To promote balanced use of protective measures, the Trump administration should develop a national economic security strategy.

These measures are intended to forestall security and economic problems that could arise from a larger presence of Chinese auto imports. In 2023, American consumers bought about 104,000 units of Chinese-made vehicles, accounting for only 0.67 percent of the total sale volume in the United States. But it has become difficult to discount possible Chinese interference through digitized transport, such as internet-connected vehicles, given intensified cyberespionage and the securitization of bilateral relations. The Commerce Department’s regulation is intended to preempt the challenge early on in anticipation of these risks.
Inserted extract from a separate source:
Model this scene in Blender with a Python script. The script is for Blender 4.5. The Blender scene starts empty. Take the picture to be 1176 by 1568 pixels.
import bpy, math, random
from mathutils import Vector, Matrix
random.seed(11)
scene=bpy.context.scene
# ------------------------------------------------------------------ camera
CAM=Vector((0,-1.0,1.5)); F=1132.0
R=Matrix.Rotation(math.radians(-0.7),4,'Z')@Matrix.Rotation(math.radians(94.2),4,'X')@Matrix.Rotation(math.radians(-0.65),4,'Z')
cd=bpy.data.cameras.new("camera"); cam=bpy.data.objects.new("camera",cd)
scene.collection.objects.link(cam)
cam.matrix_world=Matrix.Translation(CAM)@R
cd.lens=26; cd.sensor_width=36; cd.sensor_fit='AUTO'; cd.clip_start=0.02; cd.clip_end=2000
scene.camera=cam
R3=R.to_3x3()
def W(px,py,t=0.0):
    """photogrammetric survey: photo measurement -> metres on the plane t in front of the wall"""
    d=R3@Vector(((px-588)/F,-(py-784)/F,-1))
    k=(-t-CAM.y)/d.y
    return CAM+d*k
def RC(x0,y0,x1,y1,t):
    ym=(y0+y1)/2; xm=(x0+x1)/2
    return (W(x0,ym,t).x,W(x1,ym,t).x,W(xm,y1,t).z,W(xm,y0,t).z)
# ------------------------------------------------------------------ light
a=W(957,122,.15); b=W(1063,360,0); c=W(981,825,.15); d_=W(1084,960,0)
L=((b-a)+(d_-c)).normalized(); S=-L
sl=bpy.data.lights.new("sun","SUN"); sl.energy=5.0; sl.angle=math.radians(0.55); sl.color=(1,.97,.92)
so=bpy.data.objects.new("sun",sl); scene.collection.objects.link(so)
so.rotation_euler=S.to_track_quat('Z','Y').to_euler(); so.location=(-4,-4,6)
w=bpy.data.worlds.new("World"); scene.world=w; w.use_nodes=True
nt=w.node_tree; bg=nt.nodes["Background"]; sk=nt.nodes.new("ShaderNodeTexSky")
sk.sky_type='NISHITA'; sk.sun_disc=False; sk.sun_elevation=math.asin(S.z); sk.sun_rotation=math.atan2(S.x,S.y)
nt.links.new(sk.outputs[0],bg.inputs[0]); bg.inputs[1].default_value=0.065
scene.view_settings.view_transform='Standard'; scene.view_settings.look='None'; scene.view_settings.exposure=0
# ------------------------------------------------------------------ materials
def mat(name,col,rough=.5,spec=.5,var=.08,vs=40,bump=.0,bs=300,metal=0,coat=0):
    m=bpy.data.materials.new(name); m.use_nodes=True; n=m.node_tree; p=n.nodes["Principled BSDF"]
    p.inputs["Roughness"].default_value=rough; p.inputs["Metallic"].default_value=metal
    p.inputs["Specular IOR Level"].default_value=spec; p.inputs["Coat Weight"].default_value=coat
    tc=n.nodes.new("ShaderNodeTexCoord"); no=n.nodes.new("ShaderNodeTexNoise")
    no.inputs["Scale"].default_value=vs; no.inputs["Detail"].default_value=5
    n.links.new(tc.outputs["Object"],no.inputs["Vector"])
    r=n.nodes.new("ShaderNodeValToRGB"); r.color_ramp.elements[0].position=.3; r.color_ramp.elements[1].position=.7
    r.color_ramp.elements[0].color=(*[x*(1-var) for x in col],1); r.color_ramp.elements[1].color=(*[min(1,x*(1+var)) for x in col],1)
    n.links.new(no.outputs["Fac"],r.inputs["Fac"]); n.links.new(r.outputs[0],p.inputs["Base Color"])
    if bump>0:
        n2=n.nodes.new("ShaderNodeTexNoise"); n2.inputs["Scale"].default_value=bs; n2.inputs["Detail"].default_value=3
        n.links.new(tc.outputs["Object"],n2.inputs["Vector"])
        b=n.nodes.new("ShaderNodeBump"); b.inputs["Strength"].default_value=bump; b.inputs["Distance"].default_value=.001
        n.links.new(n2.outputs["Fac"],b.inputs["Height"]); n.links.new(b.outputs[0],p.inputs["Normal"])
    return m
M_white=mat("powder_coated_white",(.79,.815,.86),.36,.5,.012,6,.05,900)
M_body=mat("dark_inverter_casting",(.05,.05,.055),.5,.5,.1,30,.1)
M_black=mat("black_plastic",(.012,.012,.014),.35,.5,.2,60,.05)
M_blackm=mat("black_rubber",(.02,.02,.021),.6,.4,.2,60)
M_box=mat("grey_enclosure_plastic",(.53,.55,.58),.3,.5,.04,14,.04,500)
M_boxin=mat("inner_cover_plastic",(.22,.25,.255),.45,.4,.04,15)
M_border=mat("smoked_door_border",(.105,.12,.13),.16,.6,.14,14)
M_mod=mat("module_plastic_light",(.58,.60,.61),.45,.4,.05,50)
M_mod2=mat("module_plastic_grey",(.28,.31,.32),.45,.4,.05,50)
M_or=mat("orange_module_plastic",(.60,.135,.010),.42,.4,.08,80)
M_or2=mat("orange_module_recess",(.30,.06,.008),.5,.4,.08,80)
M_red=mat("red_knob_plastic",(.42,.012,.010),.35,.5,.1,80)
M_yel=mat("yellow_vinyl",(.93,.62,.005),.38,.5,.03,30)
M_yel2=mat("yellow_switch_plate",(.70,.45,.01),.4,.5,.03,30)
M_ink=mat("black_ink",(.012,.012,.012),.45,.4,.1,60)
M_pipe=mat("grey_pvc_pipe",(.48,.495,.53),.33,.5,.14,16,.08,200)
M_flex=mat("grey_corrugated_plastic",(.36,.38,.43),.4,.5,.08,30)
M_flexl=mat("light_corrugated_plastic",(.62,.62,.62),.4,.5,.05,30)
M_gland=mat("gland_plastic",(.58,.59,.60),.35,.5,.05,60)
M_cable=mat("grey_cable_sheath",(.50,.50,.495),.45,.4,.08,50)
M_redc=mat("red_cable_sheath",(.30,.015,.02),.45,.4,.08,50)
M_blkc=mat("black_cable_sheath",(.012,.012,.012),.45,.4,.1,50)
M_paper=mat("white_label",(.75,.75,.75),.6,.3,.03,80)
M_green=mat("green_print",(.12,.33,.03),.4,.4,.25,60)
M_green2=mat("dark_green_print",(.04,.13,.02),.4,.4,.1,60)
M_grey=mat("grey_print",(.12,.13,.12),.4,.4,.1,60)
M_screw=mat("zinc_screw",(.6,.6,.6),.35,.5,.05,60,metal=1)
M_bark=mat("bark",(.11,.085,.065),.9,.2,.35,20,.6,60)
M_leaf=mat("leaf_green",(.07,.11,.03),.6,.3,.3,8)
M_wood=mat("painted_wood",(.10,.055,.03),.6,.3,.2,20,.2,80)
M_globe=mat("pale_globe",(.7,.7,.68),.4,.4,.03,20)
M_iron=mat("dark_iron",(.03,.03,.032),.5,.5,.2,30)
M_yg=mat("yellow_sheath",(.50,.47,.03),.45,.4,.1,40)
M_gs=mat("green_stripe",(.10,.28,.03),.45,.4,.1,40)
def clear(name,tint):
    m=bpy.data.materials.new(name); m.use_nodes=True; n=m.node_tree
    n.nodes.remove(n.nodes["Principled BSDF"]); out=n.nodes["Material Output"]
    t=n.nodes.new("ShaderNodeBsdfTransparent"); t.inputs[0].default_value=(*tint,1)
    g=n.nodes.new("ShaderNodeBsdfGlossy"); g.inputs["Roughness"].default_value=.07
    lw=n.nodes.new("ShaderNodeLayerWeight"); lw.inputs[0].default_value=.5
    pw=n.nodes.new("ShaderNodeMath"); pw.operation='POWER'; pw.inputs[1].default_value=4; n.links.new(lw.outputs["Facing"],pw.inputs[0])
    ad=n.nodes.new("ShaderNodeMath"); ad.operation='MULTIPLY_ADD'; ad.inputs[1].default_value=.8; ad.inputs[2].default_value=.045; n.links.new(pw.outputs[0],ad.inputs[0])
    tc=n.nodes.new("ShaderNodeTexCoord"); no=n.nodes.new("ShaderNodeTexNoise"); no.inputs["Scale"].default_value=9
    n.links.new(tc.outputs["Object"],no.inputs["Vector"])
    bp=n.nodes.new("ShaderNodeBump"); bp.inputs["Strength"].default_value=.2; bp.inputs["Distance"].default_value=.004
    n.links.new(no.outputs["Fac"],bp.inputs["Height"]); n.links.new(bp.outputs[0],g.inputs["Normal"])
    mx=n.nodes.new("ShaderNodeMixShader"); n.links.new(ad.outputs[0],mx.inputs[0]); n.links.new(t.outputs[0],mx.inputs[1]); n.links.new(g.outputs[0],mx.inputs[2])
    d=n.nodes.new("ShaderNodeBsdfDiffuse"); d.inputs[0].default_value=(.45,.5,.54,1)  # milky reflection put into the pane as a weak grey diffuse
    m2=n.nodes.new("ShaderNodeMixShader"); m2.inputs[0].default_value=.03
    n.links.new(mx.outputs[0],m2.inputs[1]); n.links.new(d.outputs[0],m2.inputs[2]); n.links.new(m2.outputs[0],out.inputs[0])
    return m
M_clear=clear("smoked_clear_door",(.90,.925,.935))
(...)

Similarly, the tariff hike seeks to proactively safeguard the efficacy of domestic EV investments through the Inflation Reduction Act (IRA). Central to the program’s agenda are the desires to spur energy transition, restore manufacturing jobs in that process, and free strategic goods from undue reliance on China. In the two years since the IRA took effect, qualified auto industry projects received around $14.5 billion worth of federal funding and EV buyers another $1.5 billion in tax credits. In addition, robust public financing has helped turn the U.S. into a more attractive destination for clean-energy capital, catalyzing private investments five to six times the federal expenditure.